Paris Agreement of 1973

Paris Agreement of 1973

 

(Agreement on Ending the War and Restoring Peace in Vietnam), an agreement signed on January 27 by the foreign ministers of the Democratic Republic of Vietnam (DRV), the USA, the Provisional Revolutionary Government of the Republic of South Vietnam (PRG), and the Saigon regime. The text of the Paris Agreement was prepared during the four-party negotiations on Vietnam, which began in Paris in January 1969.

In Article 1 of the Paris Agreement of 1973 the USA promised to respect the independence, sovereignty, unity, and territorial integrity of Vietnam as recognized by the Geneva Agreements of 1954 on Vietnam. Among the terms outlined in subsequent articles were the immediate cessation of military actions in South Vietnam and of all military operations of the USA against the DRV, as well as the total withdrawal from South Vietnam, within 60 days of the signing of the agreement, of the troops and military personnel of the USA and of other foreign states allied with the USA and the Saigon regime. All American military bases in South Vietnam were to be dismantled within 60 days, and, simultaneously with the withdrawal of foreign troops, all parties to the agreement were to return captured military personnel and foreign civilians. The Paris Agreement of 1973 stipulated that the two South Vietnamese parties (the PRG and the Saigon regime) would decide within 90 days of the cease-fire the question of the release and return of Vietnamese civilians captured and detained in South Vietnam.

Chapter 4 regulated the settlement of South Vietnam’s internal problems. The governments of the USA and the DRV promised to respect the South Vietnamese people’s right to self-determination and agreed that the political future of South Vietnam would be decided by the people themselves in free and democratic elections held under international supervision (art. 9).

Chapter 5 considered questions related to the reunification of Vietnam, which was to be accomplished “step by step through peaceful means,” on the basis of agreements between North Vietnam and South Vietnam, and without foreign interference. The Paris Agreement of 1973 reaffirmed principles of the 1954 Geneva Agreements, which stated that the demarcation line along the 17th parallel was provisional and that North Vietnam and South Vietnam should not join any military alliance or bloc.

Control and supervision of the implementation of the provisions of the Paris Agreement of 1973 were assigned to the International Commission of Control and Supervision, which was made up of representatives of Canada, Hungary, Indonesia, and Poland. (Canada resigned from the commission and was replaced by Iran after July 31, 1973.) To ensure coordinated implementation of the provisions of the agreement in South Vietnam, Chapter 6 called for the creation of a four-party joint military commission (the DRV, the USA, the PRG, and the Saigon regime), as well as for the establishment of a joint military commission made up of the two Vietnamese parties to the agreement.

The signatories promised to observe strictly the Geneva Agreements of 1954 on Cambodia and the Geneva Agreements of 1962 on Laos, which recognized the fundamental national rights of the Cambodian and Lao peoples.
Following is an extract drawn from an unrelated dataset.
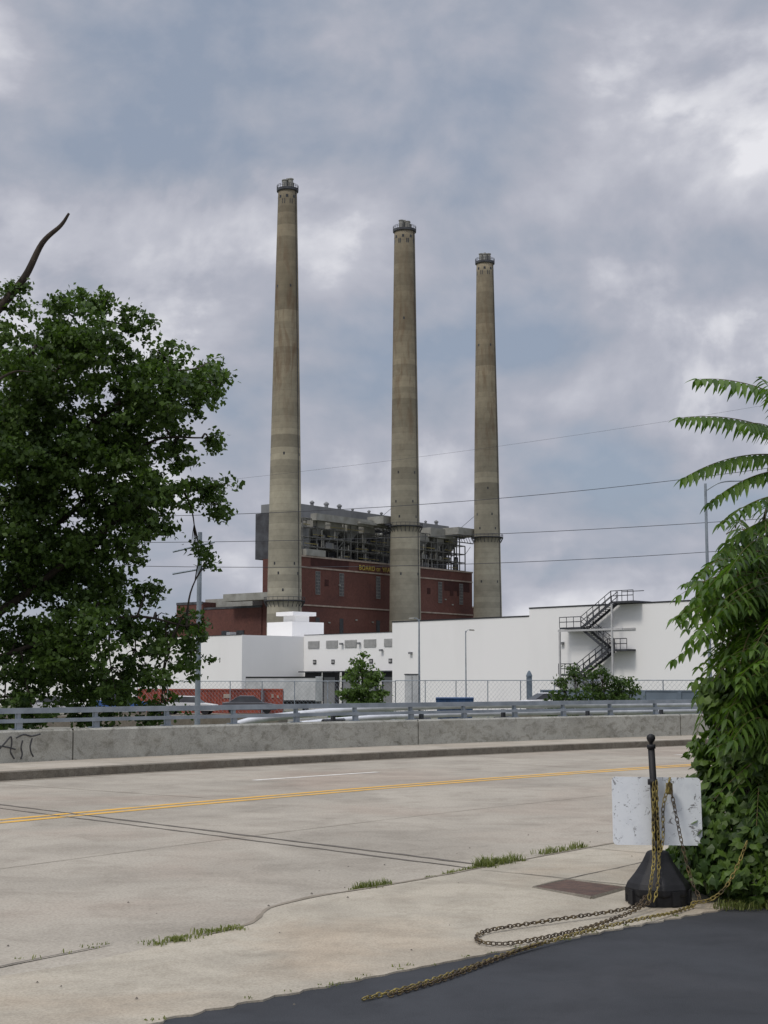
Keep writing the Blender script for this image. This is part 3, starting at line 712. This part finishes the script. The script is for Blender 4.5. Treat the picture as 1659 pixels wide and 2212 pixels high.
# ------------------------------------------------------------------ compound-leaf tree (right foreground)
E=emp('tree_of_heaven')
lv=[];lf=[]; st=B()
def leaflet(p,d,n,L,w):
    d=d.normalized(); a=d.cross(n).normalized(); n=a.cross(d)
    o=len(lv)
    prof=[(0,.08),(.18,.8),(.42,1),(.72,.62),(1,.03)]
    for t,k in prof:
        c=p+d*L*t + Vector((0,0,-L*.25*t*t)); 
        lv.append(tuple(c+a*w*k*.5+n*w*.18*k)); lv.append(tuple(c)); lv.append(tuple(c-a*w*k*.5+n*w*.18*k))
    for i in range(4):
        q=o+3*i; lf.append((q,q+1,q+4,q+3)); lf.append((q+1,q+2,q+5,q+4))
def frond(base,tip,arch,n=11,L=.10,w=.030,dr=(.35,1.)):
    base=Vector(base); tip=Vector(tip); mid=base.lerp(tip,.5)+Vector((0,0,arch))
    pts=[base*(1-t)**2+mid*2*t*(1-t)+tip*t*t for t in [i/n for i in range(n+1)]]
    st.tube(pts,[.006-.0045*i/n for i in range(n+1)],4,False)
    droop=random.uniform(*dr)
    for i in range(2,n+1):
        t=i/n
        d=(pts[min(i+1,n)]-pts[i-1]).normalized(); side=d.cross(Vector((0,0,1)))
        if side.length<.1: side=Vector((0,1,0))
        side.normalize(); Lk=L*(.55+.45*math.sin(math.pi*min(1,t*.85+.1)))*random.uniform(.85,1.15)
        for sg in (-1,1):
            dd=side*sg+d*.5+Vector((0,0,-droop))+Vector((random.gauss(0,.12),random.gauss(0,.12),random.gauss(0,.14)))
            leaflet(pts[i],dd,Vector((0,0,1))+side*sg*.3,Lk,w)
    leaflet(pts[-1],(pts[-1]-pts[-2]),Vector((0,0,1)),L*.8,w)
frond((3.15,11.0,3.66),(2.33,10.8,3.84),.14,18,.14,.042,(.9,1.3))
frond((3.1,11.1,3.45),(2.20,10.8,3.55),.13,20,.14,.042,(.9,1.3))
frond((3.1,11.1,3.40),(2.6,10.5,3.45),.12,14,.13,.040,(.9,1.2))
frond((3.1,11.1,3.3),(2.24,10.9,3.12),.16,20,.14,.042,(.9,1.3))
frond((3.1,11.1,3.2),(2.42,10.9,2.93),.14,16,.14,.040,(.9,1.3))
frond((3.1,11.1,3.5),(2.75,10.6,3.8),.10,14,.13,.040)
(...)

They also promised to respect the neutrality of these states (art. 20). The USA agreed to contribute to healing the wounds of war and to postwar reconstruction of the DRV and all of Indochina (art. 21). Four protocols resolving concrete questions concerning the implementation of the major provisions of the agreement were signed at the same time as the agreement itself.

The signing of the Paris Agreement of 1973 was an important victory of the Vietnamese people and of the peace-loving forces of the whole world in the struggle against imperialist aggression. It also made an important contribution to alleviating international tension.

From Feb. 26 to Mar. 2, 1973, the International Conference on Vietnam was held in Paris. It was attended by the foreign ministers of the USSR, the USA, France, Great Britain, China, the DRV, the PRG, the Saigon regime, Canada, Hungary, Indonesia, and Poland, as well as by the secretary-general of the UN. In the Act of the International Conference on Vietnam, the participants approved and took into consideration the Paris Agreement of 1973 and the protocols.

Serious difficulties were encountered in implementing the Paris Agreement of 1973, owing to the obstructionist position of the Saigon authorities. With the support of the liberation army, a national popular uprising in South Vietnam in March-April 1975 overthrew the Saigon regime. Elections were held throughout Vietnam to the National Assembly, which proclaimed the creation of the Socialist Republic of Vietnam on July 2, 1976.

SOURCE

Mezhdunarodnaia zhizn’, 1973, nos. 4–5.